##### Supplied material #####

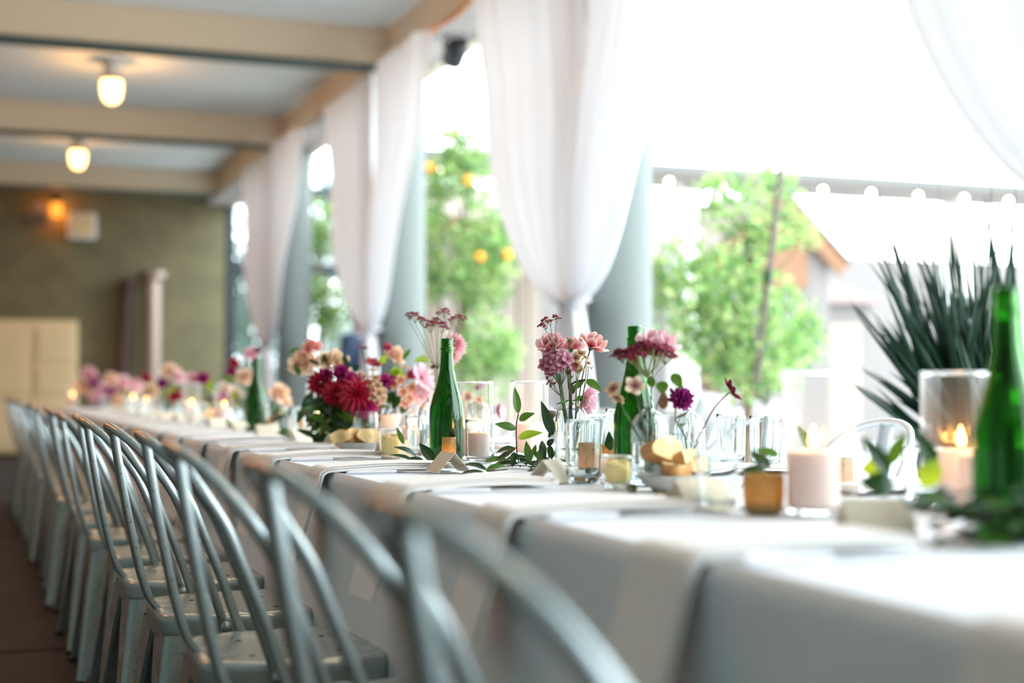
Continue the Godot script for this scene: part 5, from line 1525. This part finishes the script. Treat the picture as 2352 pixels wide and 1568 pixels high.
	# groups farther down the table
	for s in [["the peach vase left of the tall cylinder", Vector3(1.1757, 0.7369, -5.7146), [["peach_rose", "rose_peach", Vector3(1.1637, 0.9009, -5.6601), 0.042], ["cream_rose", "rose_cream", Vector3(1.1987, 0.8676, -5.7014), 0.026], ["daisy", "floret_tan", Vector3(1.1406, 0.7991, -5.6723), 0.026], ["cream_rose", "rose_cream", Vector3(1.1396, 0.7616, -5.781), 0.028]]],
		["the vase over the small dark bottle", Vector3(1.1625, 0.8118, -6.4129), [["dahlia", "dahlia_pink", Vector3(1.1514, 1.0747, -6.1941), 0.032], ["cosmos", "cosmos", Vector3(1.1776, 1.086, -6.1838), 0.02], ["dahlia", "dahlia_crimson", Vector3(1.1026, 1.0369, -6.321), 0.026], ["peach_rose", "rose_peach", Vector3(1.1462, 0.9702, -6.3067), 0.04], ["carnation", "puff_magenta", Vector3(1.0888, 0.995, -6.3277), 0.03]]],
		["the distant magenta vase", Vector3(1.1532, 0.7772, -7.167), [["carnation", "puff_magenta", Vector3(1.1587, 0.8777, -6.9474), 0.042], ["carnation", "puff_magenta", Vector3(1.1142, 0.9669, -7.2824), 0.046], ["cream_rose", "rose_cream", Vector3(1.2308, 0.896, -7.0264), 0.036], ["dahlia", "dahlia_pink", Vector3(1.0652, 0.9778, -7.3007), 0.03], ["peach_rose", "rose_peach", Vector3(1.1908, 0.9278, -7.0405), 0.034]]],
		["the distant peach and crimson vase", Vector3(1.1362, 0.7445, -8.7803), [["peach_rose", "rose_peach", Vector3(1.1453, 1.018, -8.7676), 0.05], ["pale_rose", "rose_pale", Vector3(1.1895, 0.9841, -8.7519), 0.046], ["carnation", "puff_purple", Vector3(1.0894, 0.9474, -8.6842), 0.046], ["dahlia", "dahlia_crimson", Vector3(1.1512, 0.8735, -8.5561), 0.044], ["dahlia", "dahlia_crimson", Vector3(1.0377, 0.9906, -9.0236), 0.034], ["cream_rose", "rose_cream", Vector3(1.037, 0.9007, -8.8128), 0.05]]],
		["the distant pale pink vase", Vector3(1.1449, 0.7329, -10.9184), [["pale_rose", "rose_pale", Vector3(1.087, 0.9574, -10.8258), 0.055], ["peach_rose", "rose_peach", Vector3(1.007, 0.9834, -10.9624), 0.05], ["dahlia", "dahlia_pink", Vector3(1.1651, 0.9446, -10.6895), 0.05], ["cream_rose", "rose_cream", Vector3(1.0497, 0.8366, -10.8441), 0.045]]],
		["the mauve vase at the table's far end", Vector3(1.0512, 0.7248, -12.4531), [["dahlia", "dahlia_pink", Vector3(0.9695, 1.041, -12.4735), 0.07], ["carnation", "puff_mauve", Vector3(0.9961, 0.9536, -12.3593), 0.08], ["carnation", "puff_mauve", Vector3(1.115, 0.8707, -12.3168), 0.085], ["dahlia", "dahlia_pink", Vector3(1.0223, 0.8462, -12.2458), 0.07], ["carnation", "puff_purple", Vector3(1.0396, 0.7998, -12.2409), 0.06], ["cream_rose", "rose_cream", Vector3(0.9198, 0.9247, -12.4963), 0.07], ["pale_rose", "rose_pale", Vector3(1.064, 0.9068, -12.335), 0.06]]]]:
		var n := 0
		for q in s[2]:
			var adj: String = {"peach_rose": "peach rose", "cream_rose": "cream rose", "pale_rose": "pale pink rose"}.get(q[0], "")
			if adj == "":
				adj = {"dahlia_pink": "pink dahlia", "dahlia_crimson": "crimson dahlia", "dahlia_magenta": "magenta dahlia", "puff_magenta": "magenta carnation", "puff_mauve": "mauve carnation", "puff_purple": "purple carnation", "cosmos": "dark cosmos", "floret_tan": "tan daisy"}[q[1]]
			var same := []
			for o in s[2]:
				if o[1] == q[1]:
					same.append(o[2])
			var which := ""
			if same.size() > 1:
				which = "upper " if q[2].y >= maxf(same[0].y, same[-1].y) else "lower "
			flower(q[0], q[1], "blurred %s%s in %s" % [which, adj, s[0]], s[1], q[2], Vector3(rng.randf_range(-0.4, 0.4), 0.6, 0.8), q[3], "flowers in " + s[0], "stem_green", 2)
			n += 1
		var lv := []
		for k in 12:
			var b: Vector3 = s[1] + Vector3(rng.randf_range(-0.05, 0.05), rng.randf_range(0.02, 0.16), rng.randf_range(-0.05, 0.05))
			lv.append([b, b + Vector3(rng.randfn() * 0.03, 0.02 + rng.randf() * 0.03, rng.randfn() * 0.03), 0.025, ["dark", "mid", "light"][k % 3], k % 3])
		sprig("vase_greenery", "blurred green leaves in %s" % s[0], [s[1], s[1] + Vector3(0.01, 0.1, 0), s[1] + Vector3(0, 0.17, 0.01)], lv)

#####

Set problem:
In your copy, leave out the pictures and reproduce the material above exactly.

Task response:
Continue the Godot script for this scene: part 5, from line 1525. This part finishes the script. Treat the picture as 2352 pixels wide and 1568 pixels high.
	# groups farther down the table
	for s in [["the peach vase left of the tall cylinder", Vector3(1.1757, 0.7369, -5.7146), [["peach_rose", "rose_peach", Vector3(1.1637, 0.9009, -5.6601), 0.042], ["cream_rose", "rose_cream", Vector3(1.1987, 0.8676, -5.7014), 0.026], ["daisy", "floret_tan", Vector3(1.1406, 0.7991, -5.6723), 0.026], ["cream_rose", "rose_cream", Vector3(1.1396, 0.7616, -5.781), 0.028]]],
		["the vase over the small dark bottle", Vector3(1.1625, 0.8118, -6.4129), [["dahlia", "dahlia_pink", Vector3(1.1514, 1.0747, -6.1941), 0.032], ["cosmos", "cosmos", Vector3(1.1776, 1.086, -6.1838), 0.02], ["dahlia", "dahlia_crimson", Vector3(1.1026, 1.0369, -6.321), 0.026], ["peach_rose", "rose_peach", Vector3(1.1462, 0.9702, -6.3067), 0.04], ["carnation", "puff_magenta", Vector3(1.0888, 0.995, -6.3277), 0.03]]],
		["the distant magenta vase", Vector3(1.1532, 0.7772, -7.167), [["carnation", "puff_magenta", Vector3(1.1587, 0.8777, -6.9474), 0.042], ["carnation", "puff_magenta", Vector3(1.1142, 0.9669, -7.2824), 0.046], ["cream_rose", "rose_cream", Vector3(1.2308, 0.896, -7.0264), 0.036], ["dahlia", "dahlia_pink", Vector3(1.0652, 0.9778, -7.3007), 0.03], ["peach_rose", "rose_peach", Vector3(1.1908, 0.9278, -7.0405), 0.034]]],
		["the distant peach and crimson vase", Vector3(1.1362, 0.7445, -8.7803), [["peach_rose", "rose_peach", Vector3(1.1453, 1.018, -8.7676), 0.05], ["pale_rose", "rose_pale", Vector3(1.1895, 0.9841, -8.7519), 0.046], ["carnation", "puff_purple", Vector3(1.0894, 0.9474, -8.6842), 0.046], ["dahlia", "dahlia_crimson", Vector3(1.1512, 0.8735, -8.5561), 0.044], ["dahlia", "dahlia_crimson", Vector3(1.0377, 0.9906, -9.0236), 0.034], ["cream_rose", "rose_cream", Vector3(1.037, 0.9007, -8.8128), 0.05]]],
		["the distant pale pink vase", Vector3(1.1449, 0.7329, -10.9184), [["pale_rose", "rose_pale", Vector3(1.087, 0.9574, -10.8258), 0.055], ["peach_rose", "rose_peach", Vector3(1.007, 0.9834, -10.9624), 0.05], ["dahlia", "dahlia_pink", Vector3(1.1651, 0.9446, -10.6895), 0.05], ["cream_rose", "rose_cream", Vector3(1.0497, 0.8366, -10.8441), 0.045]]],
		["the mauve vase at the table's far end", Vector3(1.0512, 0.7248, -12.4531), [["dahlia", "dahlia_pink", Vector3(0.9695, 1.041, -12.4735), 0.07], ["carnation", "puff_mauve", Vector3(0.9961, 0.9536, -12.3593), 0.08], ["carnation", "puff_mauve", Vector3(1.115, 0.8707, -12.3168), 0.085], ["dahlia", "dahlia_pink", Vector3(1.0223, 0.8462, -12.2458), 0.07], ["carnation", "puff_purple", Vector3(1.0396, 0.7998, -12.2409), 0.06], ["cream_rose", "rose_cream", Vector3(0.9198, 0.9247, -12.4963), 0.07], ["pale_rose", "rose_pale", Vector3(1.064, 0.9068, -12.335), 0.06]]]]:
		var n := 0
		for q in s[2]:
			var adj: String = {"peach_rose": "peach rose", "cream_rose": "cream rose", "pale_rose": "pale pink rose"}.get(q[0], "")
			if adj == "":
				adj = {"dahlia_pink": "pink dahlia", "dahlia_crimson": "crimson dahlia", "dahlia_magenta": "magenta dahlia", "puff_magenta": "magenta carnation", "puff_mauve": "mauve carnation", "puff_purple": "purple carnation", "cosmos": "dark cosmos", "floret_tan": "tan daisy"}[q[1]]
			var same := []
			for o in s[2]:
				if o[1] == q[1]:
					same.append(o[2])
			var which := ""
			if same.size() > 1:
				which = "upper " if q[2].y >= maxf(same[0].y, same[-1].y) else "lower "
			flower(q[0], q[1], "blurred %s%s in %s" % [which, adj, s[0]], s[1], q[2], Vector3(rng.randf_range(-0.4, 0.4), 0.6, 0.8), q[3], "flowers in " + s[0], "stem_green", 2)
			n += 1
		var lv := []
		for k in 12:
			var b: Vector3 = s[1] + Vector3(rng.randf_range(-0.05, 0.05), rng.randf_range(0.02, 0.16), rng.randf_range(-0.05, 0.05))
			lv.append([b, b + Vector3(rng.randfn() * 0.03, 0.02 + rng.randf() * 0.03, rng.randfn() * 0.03), 0.025, ["dark", "mid", "light"][k % 3], k % 3])
		sprig("vase_greenery", "blurred green leaves in %s" % s[0], [s[1], s[1] + Vector3(0.01, 0.1, 0), s[1] + Vector3(0, 0.17, 0.01)], lv)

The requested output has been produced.